Winning team members of the Hack Dibner competition: Vikram Sakkia, Michelle La, and Chengfeng Luo

Walking into a spacious, well-stocked library can be a transformative experience: the hushed atmosphere of productive study, the sense of intellectual curiosity ... yet few would argue that the experience always meets expectations. Whether it’s the occasional noisy patron or difficulty finding an unoccupied seat, those annoyances can mar even the most well-planned study session.

The annual “Hack Dibner” competition challenges NYU Tandon students to use technology to address such issues here at Dibner and other NYU libraries, and this year several teams came up with innovative solutions to the problems that most irked them.

The initiative kicked off on September 20, and throughout the semester participants attended workshops on ideation, project management, literature review, pitching, and other vital topics. Led by library mentors Lindsay Anderberg and Matthew Frenkel, the hackers learned the importance of using universal design principles and being data-driven, flexible, and willing to iterate.

By December 6, the day the competition entries were judged, several hacks had been prototyped and were ready to be assessed on the basis of their impact (20 points), feasibility (20 points), contextual inquiry and user experience (20 points), creativity (20 points), written proposal (10 points), and final pitch (10 points). (Teams who attended the workshops and consulted library mentors could also be awarded five bonus points for engagement and grit.)

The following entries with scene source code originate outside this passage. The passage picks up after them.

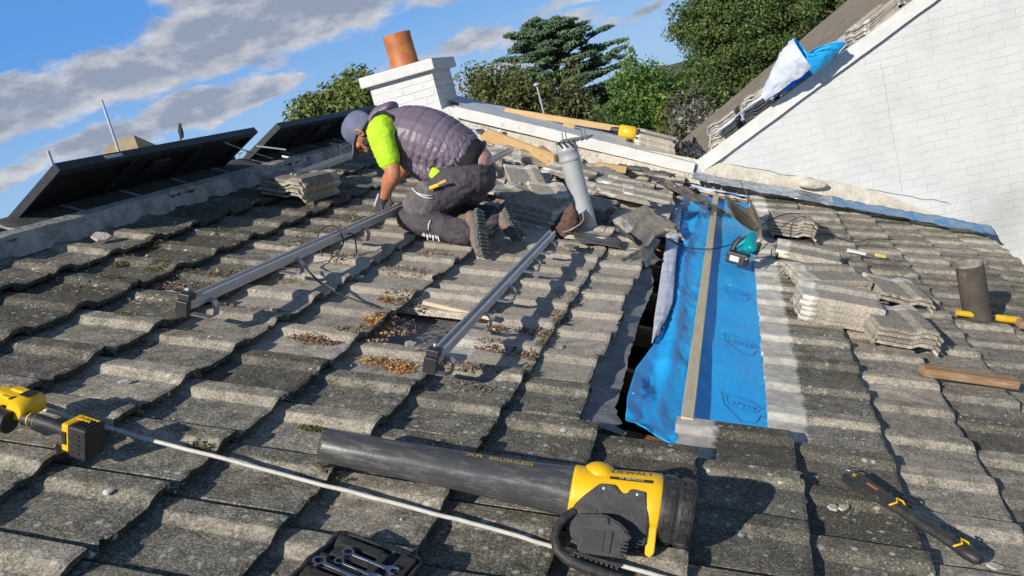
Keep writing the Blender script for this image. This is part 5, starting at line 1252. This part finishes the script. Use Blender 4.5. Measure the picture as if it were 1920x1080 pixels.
scatter('leaf_litter', M_lit, [(.46, .70, .14, .10, 200), (.56, .93, .12, .14, 190), (.72, 1.10, .09, .12, 80), (1.33, .62, .13, .06, 160), (1.42, .80, .10, .10, 260), (1.34, 1.12, .13, .10, 240), (1.21, .47, .12, .04, 150),
    (.93, .66, .10, .03, 60), (.75, .60, .14, .05, 60), (1.80, 1.06, .06, .05, 130), (1.83, .83, .08, .05, 90), (1.98, 1.09, .12, .06, 170), (1.98, .80, .12, .05, 120), (1.78, .55, .18, .04, 120), (2.03, 1.36, .10, .08, 110), (.57, 1.75, .10, .3, 140), (.60, 2.25, .14, .2, 160),
    (1.20, 1.55, .14, .12, 160), (1.22, 1.95, .12, .14, 120), (1.55, 1.35, .1, .1, 90), (1.33, 2.5, .16, .3, 120), (2.02, 1.75, .10, .12, 70), (.10, 1.0, .2, .2, 60), (.85, 1.55, .08, .12, 90), (.28, .45, .2, .1, 50), (1.9, .40, .1, .04, 50)], 2, .0085)
scatter('moss', M_moss, [(.085, .81, .035, .035, 260), (.01, 1.17, .04, .05, 240), (.26, .84, .05, .06, 220), (.22, .60, .06, .04, 160), (.16, 1.56, .05, .08, 130), (.52, .28, .05, .03, 110), (1.525, -.18, .05, .018, 240), (1.30, -.46, .05, .02, 90), (.38, .90, .05, .10, 120), (.66, .62, .10, .06, 100), (2.03, .98, .02, .4, 340), (2.05, 1.55, .02, .4, 200), (1.35, .60, .04, .03, 60), (1.70, -.42, .06, .02, 90), (.80, .30, .05, .03, 60), (2.05, .62, .03, .1, 90)], 3, .0058)
scatter('grit', M_grit, [(1.2, .3, 1.4, 1.0, 260), (3.6, 1.6, 1.2, 1.4, 260), (1.6, 1.4, .7, .8, 220), (1.2, 4.4, .9, 1.0, 420), (1.8, 3.0, .4, .5, 120), (3.2, .2, .2, .12, 40), (2.7, 5.95, 1.8, .12, 300), (.9, 2.8, .3, .4, 120)], 4, .0048)
scatter('rubble_crumbs', M_grit, [(1.4, 3.6, .5, .7, 120), (1.1, 5.2, .8, .5, 160), (2.1, 3.3, .2, .6, 60), (2.3, 5.9, .5, .12, 60)], 5, .016)
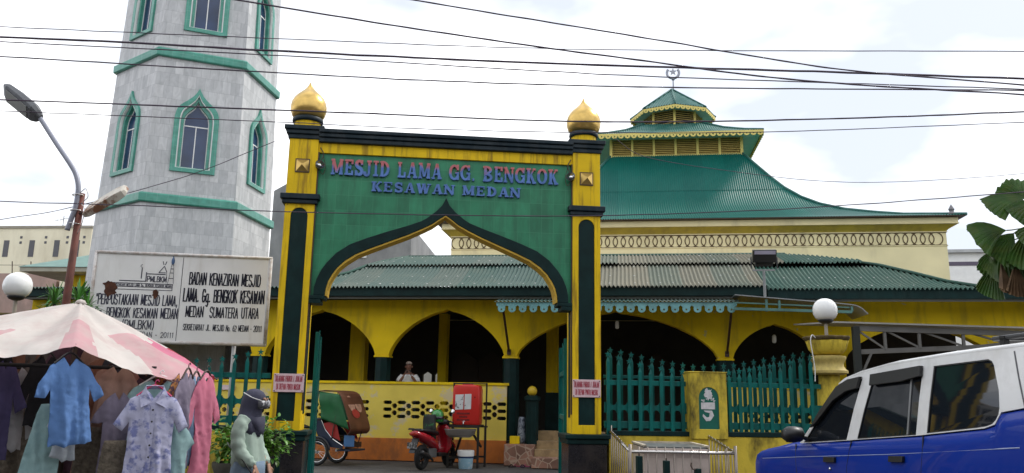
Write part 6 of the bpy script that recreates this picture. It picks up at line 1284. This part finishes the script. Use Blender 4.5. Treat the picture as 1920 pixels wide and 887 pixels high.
def hand(mb, w_, fdir, side_, palm_n, s=1.0, curl=.5):
    fdir = Vector(fdir).normalized(); side_ = Vector(side_).normalized(); palm_n = Vector(palm_n).normalized(); w_ = Vector(w_)
    mb.loft([[w_ + fdir * d * s + side_ * (.038 * k * cos(t_)) * s + palm_n * (.014 * sin(t_)) * s for t_ in [2 * pi * q / 10 for q in range(10)]] for d, k in ((-.02, .7), (.0, .75), (.04, 1), (.085, 1.0), (.095, .8))])
    for i, (off, ln) in enumerate(((-.028, .062), (-.009, .074), (.010, .070), (.028, .055))):
        b0 = w_ + fdir * .085 * s + side_ * off * s; d1 = (fdir * cos(curl * .4) + palm_n * sin(curl * .4)); d2 = (fdir * cos(curl * 1.3) + palm_n * sin(curl * 1.3)); d3 = (fdir * cos(curl * 2) + palm_n * sin(curl * 2))
        p1 = b0 + d1 * ln * .45 * s; p2 = p1 + d2 * ln * .33 * s; p3 = p2 + d3 * ln * .28 * s; mb.tube([b0 - fdir * .015 * s, b0, p1, p2, p3], [.009 * s, .0095 * s, .009 * s, .008 * s, .006 * s], 7)
    b0 = w_ + fdir * .02 * s - side_ * .03 * s; mb.tube([b0, b0 + (fdir * .5 - side_ * .8) * .035 * s, b0 + (fdir * .8 - side_ * .75 + palm_n * .3) * .06 * s, b0 + (fdir * 1.1 - side_ * .5 + palm_n * .5) * .08 * s], [.012 * s, .011 * s, .009 * s, .007 * s], 7)
SKN = mat('skin_tan', (.33, .17, .105), .5, var=.1, vs=10)
def head_bits(mb, c, f, s=1.0, ears=True):
    c = Vector(c); f = Vector(f).normalized(); r = Vector((0, 0, 1)).cross(f) * -1; up = Vector((0, 0, 1))
    mb.loft([[c + f * fx_ * s + r * rx_ * s * cos(t_) + up * (z + .012 * sin(t_)) * s for t_ in [2 * pi * q / 8 for q in range(8)]] for fx_, rx_, z in ((.085, .012, .03), (.098, .014, .0), (.112, .018, -.018), (.09, .016, -.035))])
    for q in (-1, 1): mb.sphere(c + f * .088 * s + r * .033 * q * s + up * .028 * s, .013 * s, 8, 6); (mb.sphere(c + r * .082 * q * s, .024 * s, 8, 6, sc=(.8, .8, 1.3)) if ears else None)
    mb.sphere(c + f * .088 * s - up * .062 * s, .018 * s, 8, 6, sc=(1, 1, .4))
def loft_person(mb, S, n=24, fold=0, seed=0):
    """S rows: x, y, z, rx, ry"""
    R = []
    for x, y, z, rx, ry in S:
        R.append([Vector((x + rx * cos(t_) * (1 + fold * noise.noise(Vector((3 * cos(t_), 3 * sin(t_) + seed, z * 3)))), y + ry * sin(t_) * (1 + fold * noise.noise(Vector((3 * cos(t_) + 9, 3 * sin(t_) + seed, z * 3)))), z)) for t_ in [2 * pi * k / n for k in range(n)]])
    mb.loft(R); return mb
# woman facing right (+x)
WM = thing('person', 'veiled person in dark headscarf, face mask, sage jacket and denim skirt before the gate', 'person', (-2.47, 8.0, 0), radians(-8))
V = [(0, 0, .93, .10, .12), (-.01, 0, 1.10, .09, .11), (-.015, 0, 1.25, .075, .11), (0, 0, 1.345, .045), (.02, 0, 1.40, .05), (.035, 0, 1.455, .075, .085), (.035, 0, 1.52, .06),
     (-.02, -.13, 1.255, .034), (-.015, -.185, 1.03, .028), (.13, -.155, .865, .024), (-.02, .13, 1.255, .034), (-.015, .185, 1.03, .028), (.14, .10, .865, .024),
     (0, -.09, .85, .085), (.02, -.09, .47, .06), (0, -.09, .08, .04), (.12, -.09, .035, .035), (0, .09, .85, .085), (.04, .09, .47, .06), (.06, .09, .08, .04), (.18, .09, .035, .035)]
E = [(0, 1), (1, 2), (2, 3), (3, 4), (4, 5), (5, 6), (2, 7), (7, 8), (8, 9), (2, 10), (10, 11), (11, 12), (0, 13), (13, 14), (14, 15), (15, 16), (0, 17), (17, 18), (18, 19), (19, 20)]
bo = skin_body(V, E, 'body', SKN, WM); mb = MB(); head_bits(mb, (.035, 0, 1.45), (1, 0, 0), ears=False); hand(mb, (.14, -.155, .85), (.35, .1, -.9), (0, 1, 0), (-.9, 0, -.35)); hand(mb, (.16, .10, .85), (.35, -.2, -.9), (0, -1, 0), (-.9, 0, -.35)); join_into(bo, mb)
HJ = mat('hijab_slate', (.045, .045, .075), .85, var=.2, vs=8, bump=.1); SG = mat('sage_cloth', (.34, .43, .36), .85, var=.14, vs=5, bump=.15, bs=20); DN = mat('denim_skirt', (.17, .24, .32), .85, var=.15, vs=4, bump=.15)
mb = MB()
RG = []
for x, z, rx, ry in [(-.035, 1.175, .135, .165), (-.03, 1.215, .142, .172), (-.02, 1.255, .135, .158), (-.02, 1.295, .118, .128), (-.022, 1.335, .108, .102), (-.018, 1.375, .108, .094), (-.008, 1.42, .113, .094), (.002, 1.465, .114, .094), (.006, 1.51, .107, .088), (.004, 1.545, .083, .069), (0, 1.568, .045, .04), (0, 1.575, .006, .006)]:
    w_ = max(0, (1.40 - z) / .22); ring = []
    for k_ in range(56):
        t_ = 2 * pi * k_ / 56; f_ = 1 + (.035 + .075 * w_) * noise.noise(Vector((2.6 * cos(t_) + z * 4, 2.6 * sin(t_) + z * 5, z * 7))) + .035 * w_ * sin(11 * t_ + z * 30)
        ring.append(Vector((x + rx * cos(t_) * f_, ry * sin(t_) * f_, z - .05 * w_ * max(0, cos(t_)))))
    RG.append(ring)
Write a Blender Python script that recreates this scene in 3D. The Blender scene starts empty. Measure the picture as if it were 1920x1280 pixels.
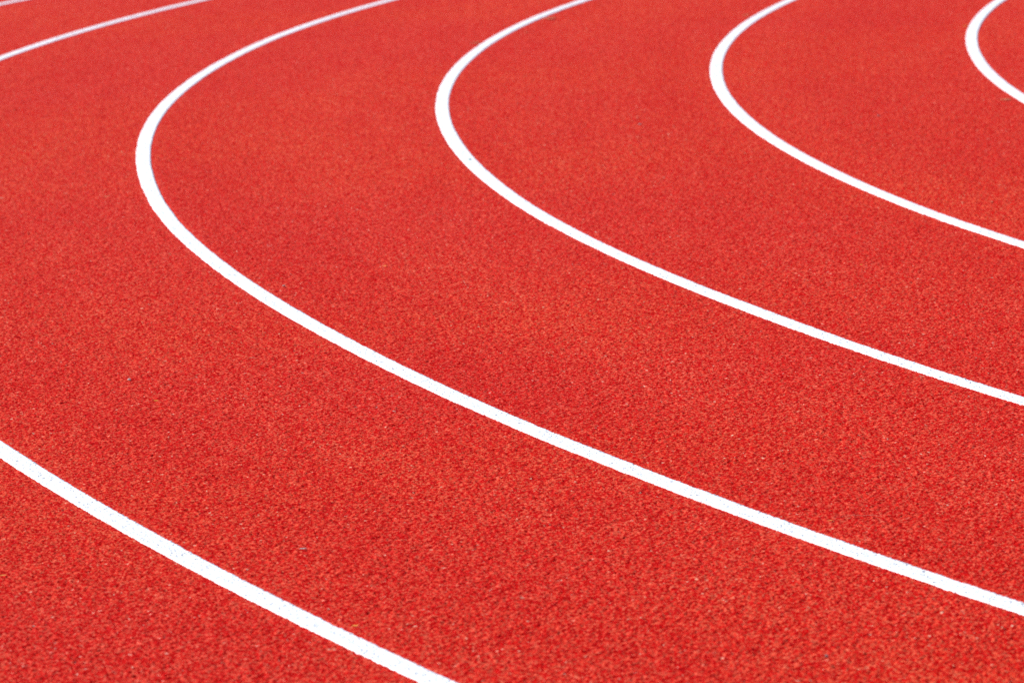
import bpy, math, random
import numpy as np
from mathutils import Matrix, Vector, noise as mnoise

sc = bpy.context.scene
# ------------------------------------------------------------------ camera
PITCH, ROLL, H = 0.133533854, -0.0295831517, 1.74973
cd = bpy.data.cameras.new("camera")
cam = bpy.data.objects.new("camera", cd)
sc.collection.objects.link(cam)
c, s = math.cos(ROLL), math.sin(ROLL)
cp, sp = math.cos(PITCH), math.sin(PITCH)
right = Vector((c, s * sp, s * cp))
up = Vector((-s, c * sp, c * cp))
fwd = Vector((0, cp, -sp))
M = Matrix.Identity(4)
for i in range(3):
    M[i][0], M[i][1], M[i][2] = right[i], up[i], -fwd[i]
M[2][3] = H
cam.matrix_world = M
cd.sensor_width = 36.0
cd.lens = 9043.87 / 1920 * 36
cd.clip_start, cd.clip_end = 0.1, 2000
cd.dof.use_dof = True
cd.dof.focus_distance = 11.8
cd.dof.aperture_fstop = 9.3
sc.camera = cam

# ------------------------------------------------------------------ light
SUN_EL, SUN_AZ = math.radians(38), math.radians(-62)     # azimuth from +Y, clockwise positive (to +X)
w = bpy.data.worlds.new("World")
sc.world = w
w.use_nodes = True
nt = w.node_tree
sky = nt.nodes.new("ShaderNodeTexSky")
sky.sky_type = 'NISHITA'
sky.sun_disc = False
sky.sun_elevation = SUN_EL
sky.sun_rotation = SUN_AZ
bg = nt.nodes["Background"]
bg.inputs["Strength"].default_value = 0.12
nt.links.new(sky.outputs[0], bg.inputs["Color"])
sd = bpy.data.lights.new("sun", 'SUN')
sd.energy = 4.2
sd.angle = math.radians(0.53)
sd.color = (1.0, 0.955, 0.9)
sun = bpy.data.objects.new("sun", sd)
sc.collection.objects.link(sun)
sdir = Vector((math.sin(SUN_AZ) * math.cos(SUN_EL), math.cos(SUN_AZ) * math.cos(SUN_EL), math.sin(SUN_EL)))
sun.rotation_euler = sdir.to_track_quat('Z', 'Y').to_euler()
sun.location = sdir * 30

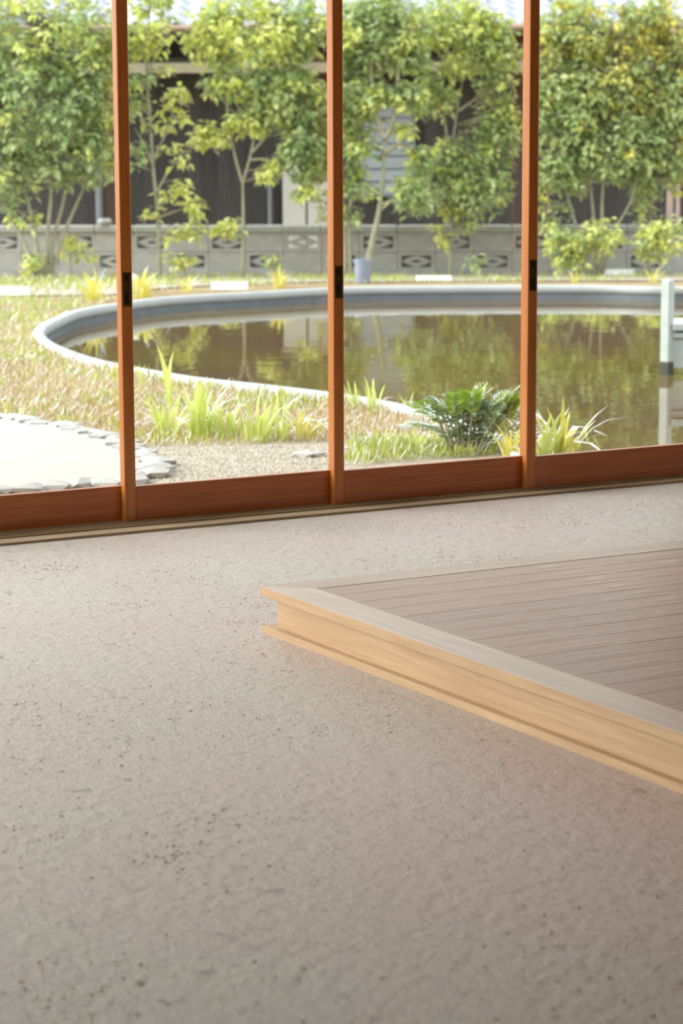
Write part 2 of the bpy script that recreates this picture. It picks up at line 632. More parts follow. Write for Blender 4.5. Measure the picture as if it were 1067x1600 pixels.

It was a difficult decision for judges, but when the evening was over, Team Tandonnect had been declared the winner of the $500 first-place prize with a score of 96.6. Acknowledging how isolating it can feel to study alone, team members Michelle La, Chengfeng Luo, and Vikram Sakkia devised a digital app aimed at pairing like-minded students to form study groups and schedule meeting times. The goal went beyond just helping students excel academically, they said. “With NYU being comprised of commuter students, international students, and a wide variety of others, we see this as a way to support one another and build a cohesive community,” they explained.

With a score of 93.5, Team Hush earned the second-place prize of $250. Members Satish Reddy Bethi, Shubham Desai, and Zeru Zhang admitted to being annoyed by a noisy person from time to time while at Dibner — until they were admonished themselves one day for being too loud. “We hadn’t even been aware of our volume,” they recalled, “and it was really embarrassing to have it pointed out.” Hoping to save others from inadvertently committing a similar faux pas, they devised a silent alarm system that attaches to a table and flashes briefly when an unexpectedly loud sound is detected — an idea that impressed judges with its utility and sensitivity.

Thanks to those winning ideas, Dibner may soon be filled with lots more camaraderie and much less noise.